I feel yucky. To elaborate, I feel miserably sick and tired and I roll the idea of calling in to work and telling them to make do without me. As that ball of thought rolls around my head, it seems to clear out any traces of sleep-induced cobwebs, and thus my mind refocusses with a new realization of the situation.

"What are you thinking?" I asked myself. "You, my sexy friend, are superwoman. You are not sick. You can't be sick. What are you doing thinking such cowardly, weak thoughts? Get up and be a woman!"

So I drag myself to the washroom and in the middle of some awesome teeth-brushing, the power goes out.

In the aftermath of my little pep-talk, I choose to ignore this strange occurence without a second thought, and continue to brush my teeth and finish up all the while in the the confines of that box of pitch-black darkness. Reaching for the soap and cleanser with adept acuity, I congratulate myself on my ability to establish self-fulfilling prophecies.

Then comes the shower. I open the door and let the lights from the outer windows peep through. Do I really want to do that in the darkness? I shrug, what other choice do I have? If I'm going to work I don't mean to reach there late. I tell myself that the power will come back at the count of 10.

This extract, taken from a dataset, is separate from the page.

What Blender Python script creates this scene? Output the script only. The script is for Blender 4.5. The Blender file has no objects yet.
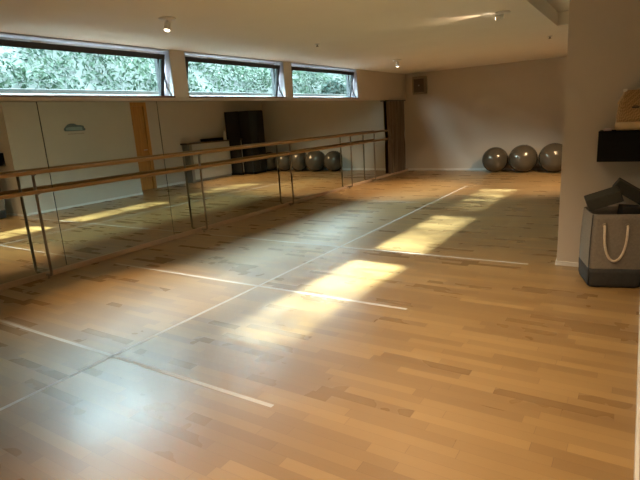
import bpy, bmesh, math, random
from mathutils import Vector, Matrix
random.seed(7)
sc = bpy.context.scene
COL = sc.collection
PI = math.pi

# ------------------------------------------------------------------ tuning
SKY = 47.0
SUN = 26.0
LAMP = 1.0

# ------------------------------------------------------------------ helpers
def obj(name, bm, mat, parent=None, smooth=False, loc=None):
    me = bpy.data.meshes.new(name)
    bmesh.ops.recalc_face_normals(bm, faces=bm.faces[:])
    bm.to_mesh(me); bm.free()
    if smooth:
        for p in me.polygons: p.use_smooth = True
    o = bpy.data.objects.new(name, me)
    COL.objects.link(o)
    if mat: me.materials.append(mat)
    if parent: o.parent = parent
    if loc: o.location = loc
    return o

def thing(name, label, cat, loc=(0, 0, 0), rotz=0, group=None):
    o = bpy.data.objects.new(name, None)
    o.empty_display_size = 0.1
    COL.objects.link(o)
    o.location = loc; o.rotation_euler = (0, 0, rotz)
    o['label'] = label; o['category'] = cat
    if group: o['group'] = group
    return o

def tag(o, label, cat, group=None):
    o['label'] = label; o['category'] = cat
    if group: o['group'] = group
    return o

def struct(name, bm, mat, parent=None, smooth=False):
    o = obj(name, bm, mat, parent, smooth)
    if parent is None: o['kind'] = 'structure'
    return o

def dup(root, label, loc=None, rot=None, group=None):
    r = root.copy(); COL.objects.link(r)
    r['label'] = label
    if group: r['group'] = group
    if loc is not None: r.location = loc
    if rot is not None: r.rotation_euler = rot
    for ch in list(root.children):
        c = ch.copy(); COL.objects.link(c); c.parent = r
        for g in list(ch.children):
            d = g.copy(); COL.objects.link(d); d.parent = c
    return r

def box(bm, x0, x1, y0, y1, z0, z1, bevel=0.0, mat=None):
    vs = [bm.verts.new((x, y, z)) for z in (z0, z1) for y in (y0, y1) for x in (x0, x1)]
    fs = [(0, 2, 3, 1), (4, 5, 7, 6), (0, 1, 5, 4), (2, 6, 7, 3), (0, 4, 6, 2), (1, 3, 7, 5)]
    faces = [bm.faces.new([vs[i] for i in f]) for f in fs]
    if bevel:
        edges = list({e for f in faces for e in f.edges})
        bmesh.ops.bevel(bm, geom=edges, offset=bevel, segments=2, affect='EDGES', profile=0.5)
    if mat is not None:
        bmesh.ops.transform(bm, matrix=mat, verts=bm.verts[:])
    return bm

def B(x0, x1, y0, y1, z0, z1, bevel=0.0):
    return box(bmesh.new(), x0, x1, y0, y1, z0, z1, bevel)

def tube(bm, pts, r, seg=12, cap=True):
    pts = [Vector(p) for p in pts]
    rings = []
    n = len(pts)
    up = None
    for i, p in enumerate(pts):
        if i == 0: t = pts[1] - p
        elif i == n - 1: t = p - pts[i - 1]
        else: t = (pts[i + 1] - p).normalized() + (p - pts[i - 1]).normalized()
        t.normalize()
        if up is None:
            up = Vector((0, 0, 1)) if abs(t.z) < .9 else Vector((0, 1, 0))
        a = t.cross(up).normalized(); b = a.cross(t).normalized(); up = b
        rr = r[i] if isinstance(r, (list, tuple)) else r
        rings.append([bm.verts.new(p + a * (rr * math.cos(2 * PI * k / seg)) + b * (rr * math.sin(2 * PI * k / seg))) for k in range(seg)])
    for i in range(n - 1):
        for k in range(seg):
            bm.faces.new((rings[i][k], rings[i][(k + 1) % seg], rings[i + 1][(k + 1) % seg], rings[i + 1][k]))
    if cap:
        bm.faces.new(rings[0]); bm.faces.new(rings[-1][::-1])
    return bm

def lathe(bm, prof, seg=32, mat=None):
    """prof: (radius, z) pairs; radius 0 ends close to a point"""
    rings = []
    for r, z in prof:
        if r <= 1e-6: rings.append([bm.verts.new((0, 0, z))])
        else: rings.append([bm.verts.new((r * math.cos(2 * PI * k / seg), r * math.sin(2 * PI * k / seg), z)) for k in range(seg)])
    new = [v for r in rings for v in r]
    for a, b in zip(rings, rings[1:]):
        for k in range(seg):
            k2 = (k + 1) % seg
            if len(a) == 1 and len(b) == 1: continue
            if len(a) == 1: bm.faces.new((a[0], b[k2], b[k]))
            elif len(b) == 1: bm.faces.new((a[k], a[k2], b[0]))
            else: bm.faces.new((a[k], a[k2], b[k2], b[k]))
    if len(rings[0]) > 1: bm.faces.new(rings[0][::-1])
    if len(rings[-1]) > 1: bm.faces.new(rings[-1])
    if mat is not None: bmesh.ops.transform(bm, matrix=mat, verts=new)
    return bm

def rrect(hx, hy, rad, n=5, cx=0, cy=0):
    pts = []
    for sx, sy, a0 in ((1, 1, 0), (-1, 1, 90), (-1, -1, 180), (1, -1, 270)):
        for i in range(n + 1):
            a = math.radians(a0 + 90 * i / n)
            pts.append((cx + sx * (hx - rad) + rad * math.cos(a), cy + sy * (hy - rad) + rad * math.sin(a)))
    return pts

def loft(bm, rings, close_bottom=True, close_top=True):
    R = [[bm.verts.new(p) for p in r] for r in rings]
    n = len(R[0])
    for a, b in zip(R, R[1:]):
        for k in range(n):
            bm.faces.new((a[k], a[(k + 1) % n], b[(k + 1) % n], b[k]))
    if close_bottom: bm.faces.new(R[0][::-1])
    if close_top: bm.faces.new(R[-1])
    return bm

# ------------------------------------------------------------------ materials
class M:
    def __init__(s, name):
        s.m = bpy.data.materials.new(name); s.m.use_nodes = True
        s.nt = s.m.node_tree; s.nt.nodes.clear()
        s.out = s.n('ShaderNodeOutputMaterial')
    def n(s, t, **kw):
        nd = s.nt.nodes.new(t)
        for k, v in kw.items(): setattr(nd, k, v)
        return nd
    def l(s, a, b): s.nt.links.new(a, b)
    def math(s, op, a, b=None):
        nd = s.n('ShaderNodeMath', operation=op)
        for i, v in enumerate((a, b)):
            if v is None: continue
            if isinstance(v, (int, float)): nd.inputs[i].default_value = v
            else: s.l(v, nd.inputs[i])
        return nd.outputs[0]

def rgba(c): return (c[0], c[1], c[2], 1)

def simple(name, col, rough=0.5, metal=0.0, spec=0.5, var=0.08, scale=12.0, bump=0.0, bscale=200.0, coat=0.0, stretch=(1, 1, 1)):
    k = M(name)
    p = k.n('ShaderNodeBsdfPrincipled')
    p.inputs['Roughness'].default_value = rough
    p.inputs['Metallic'].default_value = metal
    p.inputs['Specular IOR Level'].default_value = spec
    p.inputs['Coat Weight'].default_value = coat
    tc = k.n('ShaderNodeTexCoord'); mp = k.n('ShaderNodeMapping')
    mp.inputs['Scale'].default_value = stretch
    k.l(tc.outputs['Object'], mp.inputs['Vector'])
    nz = k.n('ShaderNodeTexNoise'); nz.inputs['Scale'].default_value = scale; nz.inputs['Detail'].default_value = 4
    k.l(mp.outputs[0], nz.inputs['Vector'])
    cr = k.n('ShaderNodeValToRGB')
    cr.color_ramp.elements[0].position = .3; cr.color_ramp.elements[1].position = .7
    cr.color_ramp.elements[0].color = rgba([c * (1 - var) for c in col])
    cr.color_ramp.elements[1].color = rgba([min(1, c * (1 + var)) for c in col])
    k.l(nz.outputs['Fac'], cr.inputs[0]); k.l(cr.outputs[0], p.inputs['Base Color'])
    if bump:
        n2 = k.n('ShaderNodeTexNoise'); n2.inputs['Scale'].default_value = bscale
        k.l(mp.outputs[0], n2.inputs['Vector'])
        bp = k.n('ShaderNodeBump'); bp.inputs['Strength'].default_value = bump; bp.inputs['Distance'].default_value = .01
        k.l(n2.outputs['Fac'], bp.inputs['Height']); k.l(bp.outputs[0], p.inputs['Normal'])
    k.l(p.outputs[0], k.out.inputs[0])
    return k.m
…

I turn on the taps and begin my countdown. As I reach 1, the lights go on, yes please. I gently kick the door shut again.

Later, sitting at my desk and working away in beautiful silence, the phone rings. The receptionist tells me "Hi its me. IQ part 2 is here."

"HUH?!" I respond.

"Yes, IQ2 is here."

"My SISTER?! What is she doing here?!" I hang up and head down to the entrance. And lo and behold, my family decided to drop by and visit me in my glorified workplace because they were in the area.

I tell them hold on, and I zip back to my floor, grab my sidebag, and let the others know they are to cope without me and hold the fort.

So I take them out to get coffee while I explained the dynamics of what my work entails - or as much as I could without having to kill them.

And the day isn't even half done yet. Why didn't I just stay home?